The Republican National Committee has tapped Jeremy Brown to run its Georgia ground game, naming him state director just as national parties start cranking up for the 2026 cycle. Brown will be based in Atlanta, where he will oversee the RNC’s political and field operations across the state, and he is expected to begin building a statewide team in the coming weeks.
GAGOP Chairman Josh McKoon announced the hire and praised Brown’s familiarity with every corner of the state, from “metro Atlanta to rural South Georgia,” as reported by AllOnGeorgia. McKoon said, “Georgia will once again be at the center of the national political map in 2026.” According to the announcement, Brown will work with the Georgia Republican Party, state and local leaders, campaigns and grassroots volunteers to expand voter outreach and strengthen election operations.
What The Job Really Means
State directors are the people in charge of the party’s ground game. They recruit and train volunteers, hire regional staff and coordinate voter-contact programs and neighborhood team leaders, according to The Washington Post. The work usually plays out county by county, with a heavy focus on field operations and close coordination with state party officials to direct precinct-level organizing and get-out-the-vote efforts. Early hires give a party more time to scale up volunteer training and door knocking before the primary season hits.
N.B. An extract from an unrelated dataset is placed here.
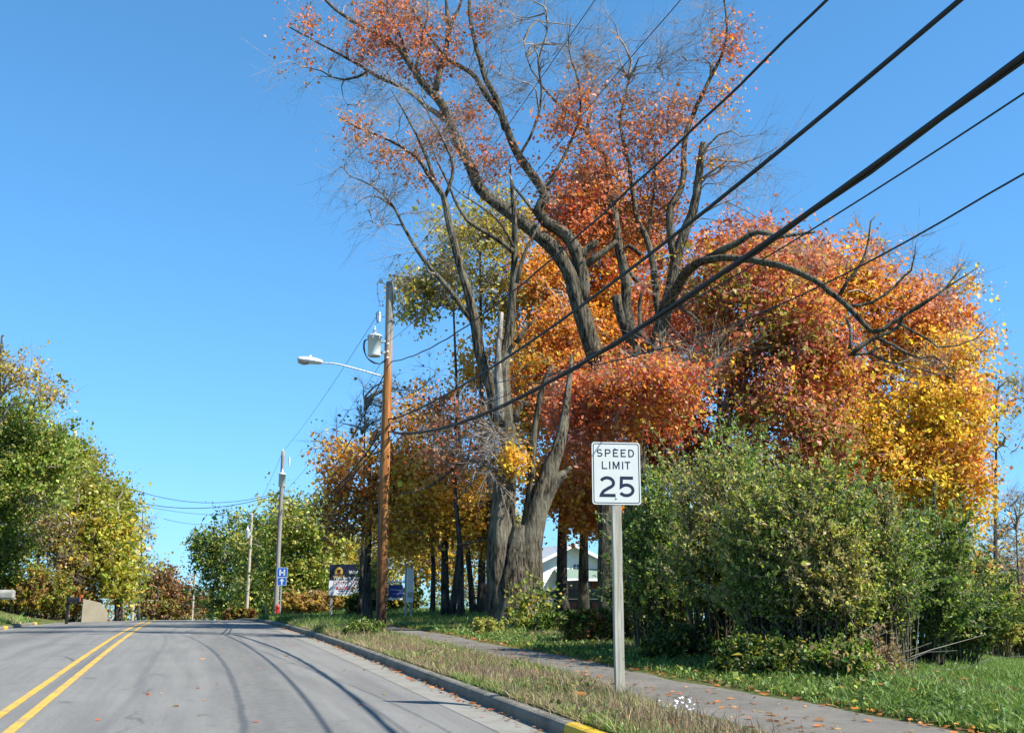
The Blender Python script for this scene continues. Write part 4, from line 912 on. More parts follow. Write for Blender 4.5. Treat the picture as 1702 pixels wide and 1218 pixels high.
k = st(Xr, Yr)[1] > 6.75; blades('lawn_grass', Xr[k], Yr[k], .085, .007, [G1, G2, (.15, .27, .05), G2, (.12, .2, .05)], [2, 2, 2, 1.5, .8], .7, 8)
X, Y = st_pts(30000, 33, 56, -15, -6.6); blades('bank_grass', X, Y, .12, .018, [G1, G2, (.15, .26, .05), HAY], [2, 2, 2, .5], .6, 9)
# blades hanging over the kerb, and low broad-leaved weeds
X, Y = st_pts(9000, 6, 45, 3.77, 3.88, 1.3); blades('kerb_edge_grass', X, Y, .10, .0045, [G1, G2, HAY, STRAW], [2, 2, 1.5, 1], 1.0, 12)
wg = Geo(); X, Y = st_pts(9000, 6, 36, 3.86, 5.2, 1.4); q_ = np.sin(X*3.1)+np.sin(Y*2.3+X); s_, t_ = st(X, Y); k_ = (q_ > .7) & (t_ < path_edge(s_)-.12); X, Y = X[k_], Y[k_]
V, Ft, C_ = leaves_geo(np.stack([X, Y, H(X, Y)+rg.random(len(X))*.09], 1), .05, [G1, G3, G2, OLV], [3, 2, 2, .5], rg, up=1.0); wg.add(V, Ft, C_)
X, Y = st_pts(9000, 6, 36, 6.7, 8.2, 1.4); V, Ft, C_ = leaves_geo(np.stack([X, Y, H(X, Y)+rg.random(len(X))*.10], 1), .055, [G1, G3, G2, OLV], [3, 3, 2, .5], rg, up=1.0); wg.add(V, Ft, C_)
tag(link('verge_weeds', wg.mesh('verge_weeds'), M['blade']), kind='stuff')
# fallen leaves
g = Geo()
def litter(n, s0, s1, t0, t1, zo, bias=1.4, size=.075):
    X, Y = st_pts(n, s0, s1, t0, t1, bias); s, t = st(X, Y)
    z = np.where((t > -6.3) & (t < 3.66), surf_z(s, t)+.012, H(X, Y)+zo)
    V, Ft, C = leaves_geo(np.stack([X, Y, z], 1), size, [RUS, ORG, BRN, ORR, TAN], [2, 1.4, 2, 1, 1.4], rg)
    zc = np.repeat(z, 4); V[:, 2] = zc+(V[:, 2]-zc)*.28; g.add(V, Ft, C)
litter(420, 8, 46, 3.42, 3.64, .012, 1.2, .07); litter(380, 6, 40, 6.5, 6.85, .03, 1.3, .075); litter(260, 6, 40, 5.3, 5.7, .03, 1.3, .07); litter(70, 8, 45, -1, 3.3, .01); litter(260, 5, 40, 5.2, 6.6, .035); litter(350, 6, 40, 6.5, 7.1, .05)
litter(260, 7, 40, 3.9, 5.1, .07); litter(220, 10, 40, 6.9, 10, .10)
tag(link('fallen_leaves', g.mesh('fallen_leaves'), M['leaf']), kind='stuff')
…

Why Georgia Is The Hot Zone
Recent local and statewide contests have highlighted just how competitive Georgia has become and raised the stakes heading into the midterms and 2026, making the state a priority for national committees, as The Atlanta Journal-Constitution reports. Both parties have been testing turnout machines and messaging in lower-profile races that double as dress rehearsals for larger statewide fights. Brown’s stated focus on a “county-by-county, precinct-by-precinct” operation fits neatly into that hyper-local model.
What Happens Next
Brown will be based in Atlanta and begin recruiting regional staff and volunteer leaders as the RNC builds out its presence across both metro and rural Georgia, according to AllOnGeorgia. Expect a wave of regional hires, training sessions and targeted field offices in the coming weeks as the committee zeroes in on turf that party strategists see as carrying the most upside or risk. Officials have not yet detailed where those field teams and offices will land, and this story will be updated as that information is released.